**TASK PROMPT**
Give the lines of the material verbatim, from the first line to the line with "w.node_tree.nodes['Background'].inputs[1].default_value = .62", including both.

▬▬▬▬▬▬▬▬▬▬

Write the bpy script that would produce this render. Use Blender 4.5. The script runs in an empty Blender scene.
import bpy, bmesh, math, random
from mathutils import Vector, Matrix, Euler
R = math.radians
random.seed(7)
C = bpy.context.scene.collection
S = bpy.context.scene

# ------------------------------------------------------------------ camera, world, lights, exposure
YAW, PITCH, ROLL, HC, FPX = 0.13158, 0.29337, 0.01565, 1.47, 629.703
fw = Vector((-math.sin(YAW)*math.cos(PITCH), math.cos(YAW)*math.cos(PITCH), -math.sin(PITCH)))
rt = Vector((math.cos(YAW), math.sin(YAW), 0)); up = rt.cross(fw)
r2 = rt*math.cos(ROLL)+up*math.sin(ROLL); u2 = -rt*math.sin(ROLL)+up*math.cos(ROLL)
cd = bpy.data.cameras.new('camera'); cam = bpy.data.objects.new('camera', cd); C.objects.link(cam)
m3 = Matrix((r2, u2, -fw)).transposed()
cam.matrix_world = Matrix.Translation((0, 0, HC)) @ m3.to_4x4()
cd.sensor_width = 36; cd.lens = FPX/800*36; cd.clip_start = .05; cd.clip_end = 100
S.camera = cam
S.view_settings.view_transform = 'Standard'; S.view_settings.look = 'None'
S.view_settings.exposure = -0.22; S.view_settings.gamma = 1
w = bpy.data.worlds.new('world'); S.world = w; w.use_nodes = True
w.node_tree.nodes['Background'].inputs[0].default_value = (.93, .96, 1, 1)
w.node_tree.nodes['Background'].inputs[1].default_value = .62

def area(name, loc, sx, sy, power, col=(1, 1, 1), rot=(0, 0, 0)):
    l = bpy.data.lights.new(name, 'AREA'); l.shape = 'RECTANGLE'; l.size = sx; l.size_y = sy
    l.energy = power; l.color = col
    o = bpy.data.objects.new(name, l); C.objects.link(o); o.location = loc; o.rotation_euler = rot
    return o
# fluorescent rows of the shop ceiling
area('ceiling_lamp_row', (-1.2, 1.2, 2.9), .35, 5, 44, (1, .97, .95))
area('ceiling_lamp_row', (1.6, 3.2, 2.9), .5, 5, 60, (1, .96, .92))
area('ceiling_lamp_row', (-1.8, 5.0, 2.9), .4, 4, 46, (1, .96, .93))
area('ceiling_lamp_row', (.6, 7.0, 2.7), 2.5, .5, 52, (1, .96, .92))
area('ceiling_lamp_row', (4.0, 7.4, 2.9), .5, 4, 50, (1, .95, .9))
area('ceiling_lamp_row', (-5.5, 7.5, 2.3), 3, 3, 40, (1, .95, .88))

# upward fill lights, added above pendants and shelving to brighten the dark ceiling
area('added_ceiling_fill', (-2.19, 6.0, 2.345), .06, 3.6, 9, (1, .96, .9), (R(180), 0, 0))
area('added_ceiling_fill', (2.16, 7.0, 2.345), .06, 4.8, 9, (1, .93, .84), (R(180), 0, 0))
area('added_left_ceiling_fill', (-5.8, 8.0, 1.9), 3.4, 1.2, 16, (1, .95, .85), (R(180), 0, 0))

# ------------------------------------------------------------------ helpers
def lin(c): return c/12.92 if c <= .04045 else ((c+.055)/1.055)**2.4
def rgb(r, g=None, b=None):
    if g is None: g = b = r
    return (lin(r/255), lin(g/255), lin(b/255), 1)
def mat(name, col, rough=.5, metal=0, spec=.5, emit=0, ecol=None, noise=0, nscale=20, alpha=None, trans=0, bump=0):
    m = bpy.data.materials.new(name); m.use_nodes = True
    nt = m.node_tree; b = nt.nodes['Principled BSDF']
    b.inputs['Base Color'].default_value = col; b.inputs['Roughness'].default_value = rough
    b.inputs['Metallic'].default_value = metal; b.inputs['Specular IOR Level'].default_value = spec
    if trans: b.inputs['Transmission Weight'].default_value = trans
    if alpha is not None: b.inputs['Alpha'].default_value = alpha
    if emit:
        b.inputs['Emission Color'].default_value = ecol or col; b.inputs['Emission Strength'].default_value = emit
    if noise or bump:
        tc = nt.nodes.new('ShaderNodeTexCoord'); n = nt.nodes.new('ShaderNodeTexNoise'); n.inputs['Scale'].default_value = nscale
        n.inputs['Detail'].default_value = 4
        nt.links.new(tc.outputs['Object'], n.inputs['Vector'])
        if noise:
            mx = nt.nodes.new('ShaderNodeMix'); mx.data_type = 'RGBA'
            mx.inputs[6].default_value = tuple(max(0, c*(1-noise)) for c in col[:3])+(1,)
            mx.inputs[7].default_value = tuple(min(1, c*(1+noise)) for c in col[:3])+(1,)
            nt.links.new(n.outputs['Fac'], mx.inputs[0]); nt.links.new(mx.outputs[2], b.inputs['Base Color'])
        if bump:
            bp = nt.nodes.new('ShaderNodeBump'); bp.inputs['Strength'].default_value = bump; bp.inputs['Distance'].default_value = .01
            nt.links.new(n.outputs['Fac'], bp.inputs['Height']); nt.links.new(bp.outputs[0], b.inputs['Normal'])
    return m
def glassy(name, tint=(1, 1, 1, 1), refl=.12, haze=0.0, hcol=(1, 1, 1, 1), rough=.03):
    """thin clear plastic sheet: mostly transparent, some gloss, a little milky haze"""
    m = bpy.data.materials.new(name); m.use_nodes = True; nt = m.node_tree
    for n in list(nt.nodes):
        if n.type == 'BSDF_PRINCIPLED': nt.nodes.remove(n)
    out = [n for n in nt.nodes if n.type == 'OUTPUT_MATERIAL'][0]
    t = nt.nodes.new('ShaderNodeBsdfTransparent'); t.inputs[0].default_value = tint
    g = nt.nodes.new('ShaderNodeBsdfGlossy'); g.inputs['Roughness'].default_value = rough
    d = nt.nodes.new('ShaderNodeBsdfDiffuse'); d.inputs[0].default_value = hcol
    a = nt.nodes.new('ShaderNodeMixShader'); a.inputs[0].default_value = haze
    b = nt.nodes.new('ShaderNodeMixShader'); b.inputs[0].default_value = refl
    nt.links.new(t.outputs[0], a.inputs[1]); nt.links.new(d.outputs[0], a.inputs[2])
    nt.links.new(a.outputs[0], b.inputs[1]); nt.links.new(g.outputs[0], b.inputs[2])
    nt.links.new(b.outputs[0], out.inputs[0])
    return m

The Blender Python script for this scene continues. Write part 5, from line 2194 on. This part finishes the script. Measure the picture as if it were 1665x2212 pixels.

▬▬▬▬▬▬▬▬▬▬

**EXPECTED ANSWER**
Write the bpy script that would produce this render. Use Blender 4.5. The script runs in an empty Blender scene.
import bpy, bmesh, math, random
from mathutils import Vector, Matrix, Euler
R = math.radians
random.seed(7)
C = bpy.context.scene.collection
S = bpy.context.scene

# ------------------------------------------------------------------ camera, world, lights, exposure
YAW, PITCH, ROLL, HC, FPX = 0.13158, 0.29337, 0.01565, 1.47, 629.703
fw = Vector((-math.sin(YAW)*math.cos(PITCH), math.cos(YAW)*math.cos(PITCH), -math.sin(PITCH)))
rt = Vector((math.cos(YAW), math.sin(YAW), 0)); up = rt.cross(fw)
r2 = rt*math.cos(ROLL)+up*math.sin(ROLL); u2 = -rt*math.sin(ROLL)+up*math.cos(ROLL)
cd = bpy.data.cameras.new('camera'); cam = bpy.data.objects.new('camera', cd); C.objects.link(cam)
m3 = Matrix((r2, u2, -fw)).transposed()
cam.matrix_world = Matrix.Translation((0, 0, HC)) @ m3.to_4x4()
cd.sensor_width = 36; cd.lens = FPX/800*36; cd.clip_start = .05; cd.clip_end = 100
S.camera = cam
S.view_settings.view_transform = 'Standard'; S.view_settings.look = 'None'
S.view_settings.exposure = -0.22; S.view_settings.gamma = 1
w = bpy.data.worlds.new('world'); S.world = w; w.use_nodes = True
w.node_tree.nodes['Background'].inputs[0].default_value = (.93, .96, 1, 1)
w.node_tree.nodes['Background'].inputs[1].default_value = .62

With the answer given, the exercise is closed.